16/03/16: Why Australian property won't crash
Stronger than feared profit results and reasonable economic data in Australia, which are consistent with a rebalancing of the economy away from mining, are among the factors steering Australia away from a recession. Shane Oliver discusses this, along with the risk of a property crash and Australia’s declining negative gearing numbers.
Australian property update – negative gearing numbers Declining tax claims due to negative gearing in Australia are largely a result of low interest rates relative to rental yields. In other words, the benefit of negative gearing has somewhat declined. There is a broader issue at play however, which is the political debate proposing to restrict negative gearing tax concessions to only new properties.

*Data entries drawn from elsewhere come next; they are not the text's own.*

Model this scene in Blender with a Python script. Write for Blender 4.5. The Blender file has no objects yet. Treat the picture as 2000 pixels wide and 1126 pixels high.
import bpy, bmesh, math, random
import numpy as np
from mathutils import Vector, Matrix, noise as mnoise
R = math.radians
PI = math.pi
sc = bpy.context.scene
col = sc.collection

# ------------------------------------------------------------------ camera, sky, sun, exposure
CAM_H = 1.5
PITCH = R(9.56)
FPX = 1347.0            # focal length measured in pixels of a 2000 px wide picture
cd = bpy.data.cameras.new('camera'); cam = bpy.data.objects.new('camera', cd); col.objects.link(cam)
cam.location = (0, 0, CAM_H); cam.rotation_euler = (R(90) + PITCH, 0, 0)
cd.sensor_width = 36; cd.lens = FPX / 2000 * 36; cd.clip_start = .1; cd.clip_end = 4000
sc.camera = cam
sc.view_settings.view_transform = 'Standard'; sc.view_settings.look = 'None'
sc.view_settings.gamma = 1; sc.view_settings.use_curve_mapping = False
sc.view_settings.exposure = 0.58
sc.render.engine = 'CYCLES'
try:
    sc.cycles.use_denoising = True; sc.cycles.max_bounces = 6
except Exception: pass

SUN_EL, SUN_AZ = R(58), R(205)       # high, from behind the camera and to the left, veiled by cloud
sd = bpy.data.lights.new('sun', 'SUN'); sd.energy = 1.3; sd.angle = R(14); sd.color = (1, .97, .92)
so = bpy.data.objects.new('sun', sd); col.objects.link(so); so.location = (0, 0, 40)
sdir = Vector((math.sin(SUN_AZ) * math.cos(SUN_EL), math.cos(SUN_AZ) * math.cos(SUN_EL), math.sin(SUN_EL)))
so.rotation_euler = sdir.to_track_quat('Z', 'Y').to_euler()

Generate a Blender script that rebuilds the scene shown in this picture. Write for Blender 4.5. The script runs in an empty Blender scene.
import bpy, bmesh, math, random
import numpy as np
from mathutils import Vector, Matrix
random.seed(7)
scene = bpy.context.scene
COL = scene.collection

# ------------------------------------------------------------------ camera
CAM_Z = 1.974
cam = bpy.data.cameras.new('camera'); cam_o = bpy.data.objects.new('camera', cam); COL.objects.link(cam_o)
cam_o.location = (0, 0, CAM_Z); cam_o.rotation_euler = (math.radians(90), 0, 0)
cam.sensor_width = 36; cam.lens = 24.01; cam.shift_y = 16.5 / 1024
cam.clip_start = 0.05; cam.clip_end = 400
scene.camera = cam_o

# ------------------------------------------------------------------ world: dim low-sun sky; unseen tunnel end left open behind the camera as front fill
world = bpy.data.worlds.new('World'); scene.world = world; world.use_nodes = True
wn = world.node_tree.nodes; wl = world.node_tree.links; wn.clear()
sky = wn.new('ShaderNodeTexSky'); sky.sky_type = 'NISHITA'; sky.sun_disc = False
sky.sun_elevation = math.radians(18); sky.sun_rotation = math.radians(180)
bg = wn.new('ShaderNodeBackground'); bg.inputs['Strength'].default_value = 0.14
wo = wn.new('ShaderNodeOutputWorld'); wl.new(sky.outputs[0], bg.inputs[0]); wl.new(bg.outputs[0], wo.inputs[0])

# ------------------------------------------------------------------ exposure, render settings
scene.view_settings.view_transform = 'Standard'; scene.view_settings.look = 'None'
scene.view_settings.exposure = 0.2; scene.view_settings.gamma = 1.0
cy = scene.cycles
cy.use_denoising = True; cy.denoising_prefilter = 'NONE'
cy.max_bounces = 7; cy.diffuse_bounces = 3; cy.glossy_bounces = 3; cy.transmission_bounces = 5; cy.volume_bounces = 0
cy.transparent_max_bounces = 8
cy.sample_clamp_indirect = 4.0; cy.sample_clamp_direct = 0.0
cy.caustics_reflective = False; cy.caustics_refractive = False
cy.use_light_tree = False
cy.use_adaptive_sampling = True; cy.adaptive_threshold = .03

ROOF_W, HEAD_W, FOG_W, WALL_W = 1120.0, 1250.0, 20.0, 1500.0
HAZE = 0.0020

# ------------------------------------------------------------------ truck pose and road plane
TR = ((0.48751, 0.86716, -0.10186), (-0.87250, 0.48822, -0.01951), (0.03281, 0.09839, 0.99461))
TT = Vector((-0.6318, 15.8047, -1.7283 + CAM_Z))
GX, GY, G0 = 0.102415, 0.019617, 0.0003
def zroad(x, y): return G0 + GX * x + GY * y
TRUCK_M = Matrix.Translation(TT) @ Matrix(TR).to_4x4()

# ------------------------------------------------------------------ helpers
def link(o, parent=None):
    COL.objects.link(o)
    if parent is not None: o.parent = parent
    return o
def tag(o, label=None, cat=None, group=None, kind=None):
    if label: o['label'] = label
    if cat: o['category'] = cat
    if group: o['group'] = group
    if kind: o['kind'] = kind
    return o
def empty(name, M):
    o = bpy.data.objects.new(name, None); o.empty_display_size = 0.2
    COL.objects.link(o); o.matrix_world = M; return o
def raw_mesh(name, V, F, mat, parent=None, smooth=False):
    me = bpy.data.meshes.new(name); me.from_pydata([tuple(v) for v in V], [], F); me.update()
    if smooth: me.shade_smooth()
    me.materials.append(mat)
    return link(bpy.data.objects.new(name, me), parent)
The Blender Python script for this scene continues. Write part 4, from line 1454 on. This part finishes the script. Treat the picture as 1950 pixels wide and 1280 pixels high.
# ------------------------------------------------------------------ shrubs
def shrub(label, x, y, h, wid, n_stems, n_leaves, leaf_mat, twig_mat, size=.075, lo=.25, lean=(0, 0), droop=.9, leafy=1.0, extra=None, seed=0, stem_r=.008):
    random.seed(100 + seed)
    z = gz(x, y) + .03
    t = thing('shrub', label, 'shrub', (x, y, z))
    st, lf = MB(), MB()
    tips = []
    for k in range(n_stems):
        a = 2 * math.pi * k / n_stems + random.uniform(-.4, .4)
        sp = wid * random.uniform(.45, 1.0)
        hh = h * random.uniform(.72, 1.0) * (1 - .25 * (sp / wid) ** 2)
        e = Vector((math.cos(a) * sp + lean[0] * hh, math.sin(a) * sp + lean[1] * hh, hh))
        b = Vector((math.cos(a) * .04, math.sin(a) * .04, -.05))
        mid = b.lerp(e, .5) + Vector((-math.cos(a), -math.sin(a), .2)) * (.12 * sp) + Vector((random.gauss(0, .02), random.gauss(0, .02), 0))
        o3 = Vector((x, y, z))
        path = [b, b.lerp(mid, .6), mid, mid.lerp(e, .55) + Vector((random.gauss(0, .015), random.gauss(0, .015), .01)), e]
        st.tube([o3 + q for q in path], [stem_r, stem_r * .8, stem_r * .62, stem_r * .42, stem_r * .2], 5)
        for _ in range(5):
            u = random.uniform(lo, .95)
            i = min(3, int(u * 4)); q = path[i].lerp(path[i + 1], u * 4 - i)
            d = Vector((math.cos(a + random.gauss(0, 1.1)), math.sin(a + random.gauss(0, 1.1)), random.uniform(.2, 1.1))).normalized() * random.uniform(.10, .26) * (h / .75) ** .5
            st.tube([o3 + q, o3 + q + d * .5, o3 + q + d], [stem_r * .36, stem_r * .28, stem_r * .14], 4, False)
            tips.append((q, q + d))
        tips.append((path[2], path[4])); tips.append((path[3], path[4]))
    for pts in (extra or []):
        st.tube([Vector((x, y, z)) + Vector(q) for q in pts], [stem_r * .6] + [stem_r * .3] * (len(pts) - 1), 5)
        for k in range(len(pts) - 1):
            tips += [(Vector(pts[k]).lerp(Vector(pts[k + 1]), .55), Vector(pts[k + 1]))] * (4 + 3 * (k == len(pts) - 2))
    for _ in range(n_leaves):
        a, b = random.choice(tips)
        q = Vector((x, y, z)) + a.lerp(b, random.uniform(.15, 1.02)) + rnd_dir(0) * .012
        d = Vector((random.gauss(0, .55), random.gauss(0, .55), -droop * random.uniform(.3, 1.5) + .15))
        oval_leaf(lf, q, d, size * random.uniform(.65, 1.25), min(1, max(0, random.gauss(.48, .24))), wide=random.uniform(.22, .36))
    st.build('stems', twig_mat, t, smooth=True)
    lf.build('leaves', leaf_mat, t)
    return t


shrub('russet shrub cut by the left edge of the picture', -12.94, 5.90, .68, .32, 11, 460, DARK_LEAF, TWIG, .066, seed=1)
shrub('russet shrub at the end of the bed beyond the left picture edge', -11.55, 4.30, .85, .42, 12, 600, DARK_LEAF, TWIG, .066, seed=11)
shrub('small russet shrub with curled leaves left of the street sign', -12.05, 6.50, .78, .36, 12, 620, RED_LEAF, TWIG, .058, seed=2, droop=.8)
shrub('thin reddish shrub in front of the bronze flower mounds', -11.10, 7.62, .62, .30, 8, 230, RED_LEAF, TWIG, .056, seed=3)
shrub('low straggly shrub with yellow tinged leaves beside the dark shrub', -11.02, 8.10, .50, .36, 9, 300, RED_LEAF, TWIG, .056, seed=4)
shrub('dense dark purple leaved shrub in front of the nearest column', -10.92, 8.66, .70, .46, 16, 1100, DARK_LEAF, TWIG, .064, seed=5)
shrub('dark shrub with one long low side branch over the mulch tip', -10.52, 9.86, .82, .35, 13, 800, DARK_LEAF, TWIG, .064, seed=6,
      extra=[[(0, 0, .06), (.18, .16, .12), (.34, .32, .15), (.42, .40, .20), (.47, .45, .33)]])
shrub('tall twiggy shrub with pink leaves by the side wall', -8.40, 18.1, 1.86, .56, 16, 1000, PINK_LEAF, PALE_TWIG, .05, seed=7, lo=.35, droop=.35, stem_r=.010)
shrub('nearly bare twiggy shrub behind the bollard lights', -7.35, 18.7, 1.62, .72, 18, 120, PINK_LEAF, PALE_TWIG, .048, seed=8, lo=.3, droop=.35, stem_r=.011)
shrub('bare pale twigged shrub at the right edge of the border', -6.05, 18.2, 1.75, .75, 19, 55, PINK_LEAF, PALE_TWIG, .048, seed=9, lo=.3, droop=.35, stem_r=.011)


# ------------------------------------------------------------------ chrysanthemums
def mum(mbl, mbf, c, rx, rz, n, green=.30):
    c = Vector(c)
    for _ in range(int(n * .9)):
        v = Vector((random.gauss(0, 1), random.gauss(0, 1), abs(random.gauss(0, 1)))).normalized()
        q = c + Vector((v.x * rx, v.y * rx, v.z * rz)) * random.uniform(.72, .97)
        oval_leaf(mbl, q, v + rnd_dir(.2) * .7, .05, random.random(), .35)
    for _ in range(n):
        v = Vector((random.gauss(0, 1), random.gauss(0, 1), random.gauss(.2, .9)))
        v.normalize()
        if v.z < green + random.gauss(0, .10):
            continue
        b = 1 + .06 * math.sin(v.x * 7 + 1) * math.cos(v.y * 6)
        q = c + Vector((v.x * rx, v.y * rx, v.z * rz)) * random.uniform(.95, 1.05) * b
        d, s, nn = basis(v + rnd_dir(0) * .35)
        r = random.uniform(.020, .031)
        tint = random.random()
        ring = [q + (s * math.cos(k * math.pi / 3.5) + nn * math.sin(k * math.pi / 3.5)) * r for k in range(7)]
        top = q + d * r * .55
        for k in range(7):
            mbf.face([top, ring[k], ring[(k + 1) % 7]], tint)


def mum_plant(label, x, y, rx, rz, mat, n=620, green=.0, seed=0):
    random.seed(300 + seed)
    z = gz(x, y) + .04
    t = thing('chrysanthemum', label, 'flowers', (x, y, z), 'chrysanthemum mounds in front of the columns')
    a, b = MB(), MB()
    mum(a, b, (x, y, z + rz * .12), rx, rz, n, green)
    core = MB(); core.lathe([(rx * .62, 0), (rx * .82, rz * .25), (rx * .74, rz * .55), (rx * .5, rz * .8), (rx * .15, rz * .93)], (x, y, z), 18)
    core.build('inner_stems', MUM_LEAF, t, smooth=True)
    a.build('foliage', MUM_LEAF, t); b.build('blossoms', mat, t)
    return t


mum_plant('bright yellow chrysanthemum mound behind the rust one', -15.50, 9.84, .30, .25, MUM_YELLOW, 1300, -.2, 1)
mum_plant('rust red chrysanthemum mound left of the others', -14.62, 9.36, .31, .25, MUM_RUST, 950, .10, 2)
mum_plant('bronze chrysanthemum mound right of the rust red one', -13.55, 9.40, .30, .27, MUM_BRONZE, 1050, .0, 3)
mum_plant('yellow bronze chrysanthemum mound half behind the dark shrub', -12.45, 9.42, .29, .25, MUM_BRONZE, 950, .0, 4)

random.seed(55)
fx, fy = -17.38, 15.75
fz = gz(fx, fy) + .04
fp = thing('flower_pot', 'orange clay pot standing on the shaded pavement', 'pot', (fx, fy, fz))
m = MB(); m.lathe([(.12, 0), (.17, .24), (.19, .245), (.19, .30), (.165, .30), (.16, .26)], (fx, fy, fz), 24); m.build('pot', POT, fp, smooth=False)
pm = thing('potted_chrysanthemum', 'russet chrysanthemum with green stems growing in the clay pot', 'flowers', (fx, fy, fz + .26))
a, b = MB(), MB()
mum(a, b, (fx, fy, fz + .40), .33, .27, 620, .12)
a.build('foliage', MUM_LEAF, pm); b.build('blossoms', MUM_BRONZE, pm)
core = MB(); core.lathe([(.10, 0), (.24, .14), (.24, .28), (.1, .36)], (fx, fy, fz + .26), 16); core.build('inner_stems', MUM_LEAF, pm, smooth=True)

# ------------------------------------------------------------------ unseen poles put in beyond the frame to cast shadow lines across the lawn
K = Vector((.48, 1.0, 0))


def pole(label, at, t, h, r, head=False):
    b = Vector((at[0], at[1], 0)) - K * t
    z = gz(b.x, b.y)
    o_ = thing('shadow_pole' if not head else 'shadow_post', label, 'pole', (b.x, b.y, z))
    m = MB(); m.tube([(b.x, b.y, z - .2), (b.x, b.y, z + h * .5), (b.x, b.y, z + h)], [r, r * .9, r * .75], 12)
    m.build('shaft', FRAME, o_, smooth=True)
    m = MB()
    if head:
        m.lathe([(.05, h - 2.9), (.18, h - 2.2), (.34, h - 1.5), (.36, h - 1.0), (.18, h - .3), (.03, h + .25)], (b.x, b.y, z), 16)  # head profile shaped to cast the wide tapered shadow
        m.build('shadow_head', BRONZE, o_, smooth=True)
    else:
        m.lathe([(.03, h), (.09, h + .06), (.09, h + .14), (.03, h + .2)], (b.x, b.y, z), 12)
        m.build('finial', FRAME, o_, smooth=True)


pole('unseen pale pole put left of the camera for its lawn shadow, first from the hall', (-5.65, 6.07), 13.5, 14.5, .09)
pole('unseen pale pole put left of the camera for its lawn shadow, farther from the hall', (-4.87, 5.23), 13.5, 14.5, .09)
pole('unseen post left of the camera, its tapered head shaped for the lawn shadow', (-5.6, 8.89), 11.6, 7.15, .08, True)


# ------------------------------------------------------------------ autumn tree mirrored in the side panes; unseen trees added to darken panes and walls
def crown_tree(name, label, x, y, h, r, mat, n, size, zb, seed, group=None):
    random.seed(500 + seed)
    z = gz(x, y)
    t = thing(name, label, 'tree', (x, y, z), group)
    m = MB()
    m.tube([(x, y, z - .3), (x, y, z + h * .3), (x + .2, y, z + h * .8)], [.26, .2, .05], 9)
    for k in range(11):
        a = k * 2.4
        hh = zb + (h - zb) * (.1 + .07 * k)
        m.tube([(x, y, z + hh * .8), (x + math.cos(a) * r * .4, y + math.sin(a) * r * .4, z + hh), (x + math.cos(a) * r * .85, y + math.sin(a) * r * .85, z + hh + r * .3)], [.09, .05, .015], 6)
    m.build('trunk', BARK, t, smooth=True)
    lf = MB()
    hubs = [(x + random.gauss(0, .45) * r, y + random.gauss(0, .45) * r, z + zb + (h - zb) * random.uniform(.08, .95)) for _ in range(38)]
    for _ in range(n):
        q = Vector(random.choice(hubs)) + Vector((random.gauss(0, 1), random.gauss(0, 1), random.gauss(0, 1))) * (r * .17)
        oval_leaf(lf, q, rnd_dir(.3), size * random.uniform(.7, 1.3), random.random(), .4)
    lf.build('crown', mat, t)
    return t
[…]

Are we heading for a property market crash? Australian housing is expensive relative to incomes and rents. And household debt ratios are high. So yes, there is a risk of a sharp drop in property prices at some point. However, this is unlikely unless we see much higher interest rates or a surge in unemployment in the context of a recession. The foresight of the Reserve Bank and what has so far been a successful rebalancing of the economy in the face of the mining downturn mean that both of these scenarios seem unlikely at present. We’re going to see a 5-10% fall in property prices at some point in the next few years but at this stage it’s unlikely that we’re going to see a property crash.
How have company profit results turned out? The latest round of profit results reported by Australian companies related to the December half of 2015 and given recent sharemarket falls, these results have proven to be better than feared. Although resourcing companies saw big falls in profits and cuts to dividends, this was not surprising. More importantly, the remainder of results were reasonably good and showed decent profit growth.